Pedro de Mena's Virgin of SorrowsThe Fitzwilliam Museum

‘Why should I like a Virgin?’ the viewer may wonder, while observing the sixteenth century wooden bust of the Mater Dolorosa, (Virgin of Sorrows) by Spanish sculptor Pedro de Mena, which is currently on display at the Fitzwilliam Museum’s Spanish & Flemish Gallery. The image of a crying Virgin, with ruptured, glass-like, chestnut-amber eyes and porcelain skin, raises questions of why a piece of seventeenth-century religious art would be relevant to a contemporary viewer and even why the sculpture should be acquired by the Fitzwilliam Museum.

Religious art seems to generate mixed feelings among the museum’s visitors.

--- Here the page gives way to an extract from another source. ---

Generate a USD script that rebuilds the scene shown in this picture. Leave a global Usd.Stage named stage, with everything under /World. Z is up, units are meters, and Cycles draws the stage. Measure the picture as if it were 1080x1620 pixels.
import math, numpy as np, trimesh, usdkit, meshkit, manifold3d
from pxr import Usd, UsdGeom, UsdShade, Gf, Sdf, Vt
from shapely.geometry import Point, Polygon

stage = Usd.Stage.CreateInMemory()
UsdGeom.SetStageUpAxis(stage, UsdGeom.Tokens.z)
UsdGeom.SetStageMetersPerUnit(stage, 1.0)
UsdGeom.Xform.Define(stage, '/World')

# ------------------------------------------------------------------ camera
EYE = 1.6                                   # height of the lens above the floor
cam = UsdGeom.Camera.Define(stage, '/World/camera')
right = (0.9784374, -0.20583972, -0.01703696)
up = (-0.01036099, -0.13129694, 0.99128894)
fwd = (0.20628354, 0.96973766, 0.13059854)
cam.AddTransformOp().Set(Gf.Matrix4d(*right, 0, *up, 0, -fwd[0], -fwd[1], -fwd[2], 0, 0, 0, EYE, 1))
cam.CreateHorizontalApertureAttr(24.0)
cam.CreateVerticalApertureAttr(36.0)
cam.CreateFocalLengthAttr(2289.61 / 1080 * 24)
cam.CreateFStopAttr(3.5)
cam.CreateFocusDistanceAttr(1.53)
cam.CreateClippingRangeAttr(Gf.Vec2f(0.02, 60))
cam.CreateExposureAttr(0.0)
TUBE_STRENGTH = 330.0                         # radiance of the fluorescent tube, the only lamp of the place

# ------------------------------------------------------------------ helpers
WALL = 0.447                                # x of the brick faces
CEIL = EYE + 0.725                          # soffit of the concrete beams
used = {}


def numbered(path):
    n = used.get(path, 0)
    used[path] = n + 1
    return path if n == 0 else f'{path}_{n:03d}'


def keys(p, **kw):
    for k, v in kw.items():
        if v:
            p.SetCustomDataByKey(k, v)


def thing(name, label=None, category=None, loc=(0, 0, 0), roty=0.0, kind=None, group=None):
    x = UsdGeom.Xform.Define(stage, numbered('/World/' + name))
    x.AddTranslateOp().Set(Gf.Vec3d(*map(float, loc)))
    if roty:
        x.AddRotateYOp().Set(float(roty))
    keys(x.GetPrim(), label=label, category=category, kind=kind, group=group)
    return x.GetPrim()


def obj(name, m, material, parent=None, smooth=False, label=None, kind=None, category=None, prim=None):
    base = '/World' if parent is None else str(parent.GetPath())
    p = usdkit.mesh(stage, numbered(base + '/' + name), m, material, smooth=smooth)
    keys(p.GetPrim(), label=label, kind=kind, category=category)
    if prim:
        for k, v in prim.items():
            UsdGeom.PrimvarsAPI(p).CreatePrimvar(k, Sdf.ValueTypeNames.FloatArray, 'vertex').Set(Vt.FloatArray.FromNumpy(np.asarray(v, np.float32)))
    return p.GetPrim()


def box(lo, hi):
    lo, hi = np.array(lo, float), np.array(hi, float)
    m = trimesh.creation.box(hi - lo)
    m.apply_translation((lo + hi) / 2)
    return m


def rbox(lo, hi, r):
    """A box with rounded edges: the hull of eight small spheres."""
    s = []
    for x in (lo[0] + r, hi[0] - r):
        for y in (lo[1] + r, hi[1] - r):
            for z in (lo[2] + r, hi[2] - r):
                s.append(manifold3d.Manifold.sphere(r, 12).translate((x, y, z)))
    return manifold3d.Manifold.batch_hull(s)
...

The genre seems to call for certain seriousness, almost for a devotional reverence in the way the piece is looked at and thought of. Some may find it distant, a type of art for Bible connoisseurs, one rooted in a bygone era and representing conservative values. This is why genuine public appreciation of religious art is dying, even though exhibitions featuring fifteenth and sixteenth-century Italian Masters are always crowded.

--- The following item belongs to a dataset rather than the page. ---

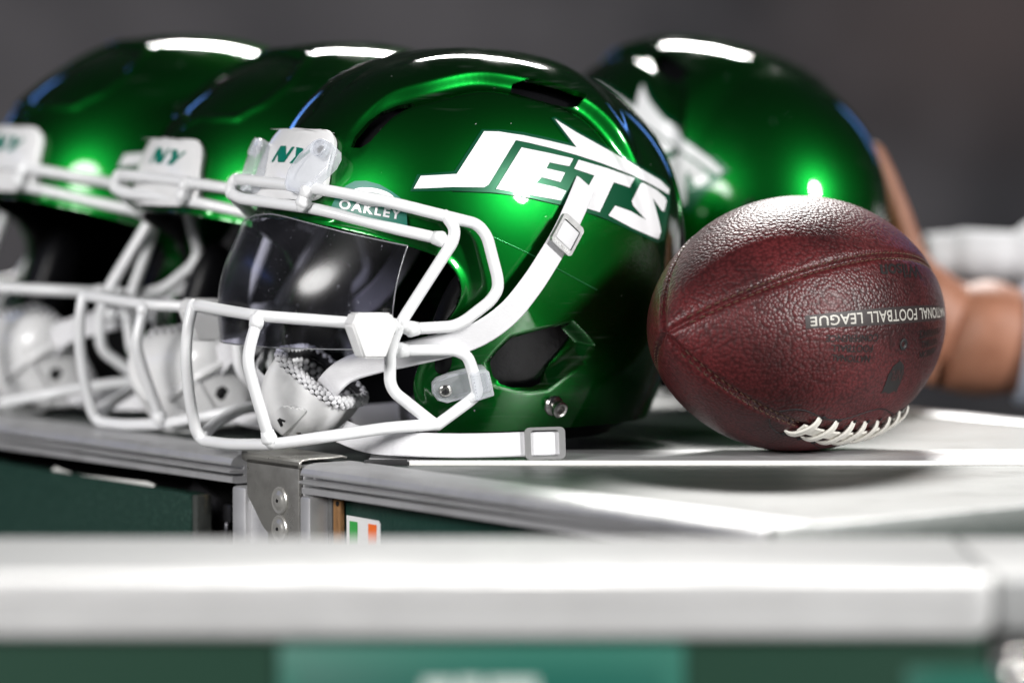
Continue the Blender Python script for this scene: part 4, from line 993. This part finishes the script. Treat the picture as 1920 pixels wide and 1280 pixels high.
finger([(1700, 530, PY - .03, .013), (1655, 470, PY - .040, .011), (1615, 420, PY - .045, .0095), (1585, 380, PY - .045, .0085)], kn)
finger([(1690, 570, PY - .03, .013), (1640, 530, PY - .045, .011), (1600, 500, PY - .05, .0095), (1570, 480, PY - .05, .0085)], kn)
finger([(1690, 620, PY - .02, .012), (1645, 600, PY - .03, .010), (1610, 585, PY - .035, .009), (1585, 575, PY - .035, .008)], kn)
finger([(1770, 690, PY - .02, .014), (1715, 690, PY - .03, .012), (1670, 670, PY - .03, .010)], pm)
me = bpy.data.meshes.new('person'); me.from_pydata([v[:] for v in bmv], edges, []); person = bpy.data.objects.new('person', me); COL.objects.link(person); person.location = person_o
md = person.modifiers.new('skin', 'SKIN'); sv = me.skin_vertices[0].data
for i, r in enumerate(rad): sv[i].radius = (r, r)
sv[0].use_root = True
md2 = person.modifiers.new('sub', 'SUBSURF'); md2.levels = 2; md2.render_levels = 2
dg = bpy.context.evaluated_depsgraph_get(); nm_ = bpy.data.meshes.new_from_object(person.evaluated_get(dg)); person.modifiers.clear(); person.data = nm_; nm_.materials.clear(); nm_.materials.append(SKIN)
nm_.polygons.foreach_set('use_smooth', [True] * len(nm_.polygons)); nm_.name = 'person'
person['label'] = 'person behind the ball, bare forearm with wristband, hand on the rear helmet'; person['category'] = 'person'
cl_w = mat('white_cotton', (.78, .78, .80), .8, bump=(30, .5, .01))
V, F = lathe_geo([(.040, 0), (.0475, .001), (.0500, .006), (.0495, .030), (.0510, .050), (.0475, .056), (.040, .057)], np.array(pw(1909, 642, PY) - person_o), np.array(pw(2000, 650, PY) - pw(1909, 642, PY)), 32); mk('wristband', V, F, mat('pale_blue_band', (.60, .66, .80), .8, bump=(300, .5, .002)), person, True, 60)
V, F = tube_geo(catmull([np.array(pw(1730, 482, PY + .14) - person_o), np.array(pw(1800, 478, PY + .14) - person_o), np.array(pw(1930, 482, PY + .14) - person_o), np.array(pw(2150, 470, PY + .15) - person_o), np.array(pw(2500, 430, PY + .16) - person_o)], 6), [.010] + [.019] * 5 + [.021] * 6 + [.03] * 6 + [.05] * 6 + [.06], 24); mk('shirt_sleeve', V, F, cl_w, person)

Yet, there is much more to religious art than religion; there is also playfulness, dramatic evocation of human feelings, stage-like settings, eroticism, myths and storytelling. Fourteenth and fifteenth-century viewers were more appreciative of this playfulness and imagination than we are. For example, the stained glass windows of King’s Chapel follow a typological scheme: Old and New Testament scenes are juxtaposed, in a game of association. In the window of the Annunciation, the archangel speaks: "Ave Maria, gratia plena" while the overhanging stained glass depicts Eve. For the contemporary audience, the implicit playful anagram juxtaposing the two was clear: backwards, ‘Eva’ reads ‘Ave’.

Another work on show at the Fitzwilliam features a similarly subtle, playful element. Annibale Carracci’s The Magdalene in the Wilderness shows the saint crying, looking upwards in an aesthetic pose – yet her breast is exposed revealing erotic undertones. The painting alludes to Magdalene’s life as recounted in the Golden Legend, where the lives of the saints are enriched by numerous comic incidents.

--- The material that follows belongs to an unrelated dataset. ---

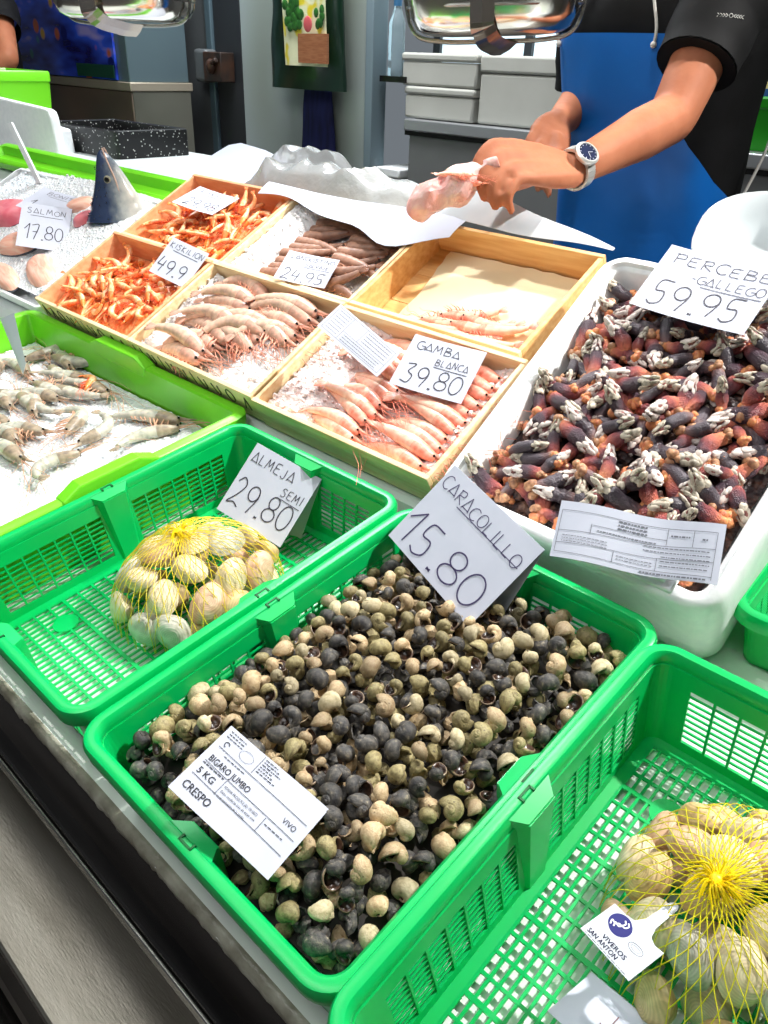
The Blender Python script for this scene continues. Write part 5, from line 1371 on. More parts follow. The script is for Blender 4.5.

De Mena’s Mater Dolorosa also features a disguised element of playfulness. Tim Knox, Director of the Fitzwilliam Museum explains, "The thing about this bust is that it is not one of those lugubrious virgins with rolling eyes that one associates with Spanish religious art. Here instead is a strikingly simple, and arrestingly intense, portrait of a beautiful young woman – an Andalusian peasant girl perhaps?

When I first saw the sculpture I could not resist thinking that it had a certain ceramic-doll likeness. Dolls are hugged by children and evoke a feeling of tenderness and intimacy. De Mena’s Mater Dolorosa recalls one of those doll-like Spanish processional sculptures of Virgins, dressed in real clothes, such as the seventeenth century Virgen de la Esperanza de Macarena in Seville. De Mena’s sculpture also aims at life-likeness with gently furrowed brows, natural flesh tones, glass eyes, teardrops and eyelashes made from human hair. It is an evocative sculpture, one that re-enacts the drama of losing a son, performed by an infant-looking mother.

If one thinks ‘playfully’, De Mena’s sculpture should still elicit our attention, as modern viewers, without being remote: it moves between the mimetic, crystallising the concept of art as rival to life, and the artifice (thanks to its mannequin-like aesthetic). Reminsicent of an Andalusian girl, De Mena’s Mater Dolorosa combines dignity and playfulness, seriousness and extroverted grace. The Fitzwilliam Museum ran a campaign throughout the summer to purchase the piece (including £30,000 from the Art Fund and £10,000 from The Henry Moore Foundation) and are set to announce whether it was successful next week.

The Fitzwilliam Museum’s appeal for acquisition gives a feeling to our Freshers of how vibrant and committed the Cambridge art scene is. Critical minds cannot exist without creativity and Cambridge is a place where students can nurture this creativity both intellectually and artistically. If you have something of the painter, the poet or the musician within you, express it by joining the Cambridge Creatives, submitting to Notes Magazine, or, of course, visiting a museum.

Kettle’s Yard, the home of Helen and Jim Ede (curator at the Tate Gallery in London in the 1920s and 30s), features one of Britain’s most distinctive twentieth century collections, including Winifred Nicholson and David Jones, as well as sculptures by Henri Gaudier-Brzeska, Constantin Brancusi and Henry Moore. It is a gallery, but a home too, where the colours and forms of displayed artworks are complemented by those of homely objects such as glasses and vases with flowers.

Take a break from your essay: paint, write a poem, discover hidden artworks within your college rooms or wander the halls of the Museum of Archeology and Anthropology. Cambridge is as a voyage of intellectual and creative discovery, so if you haven’t lost your Cambridge arts virginity yet, then why not let the Mater Delorosa be the one.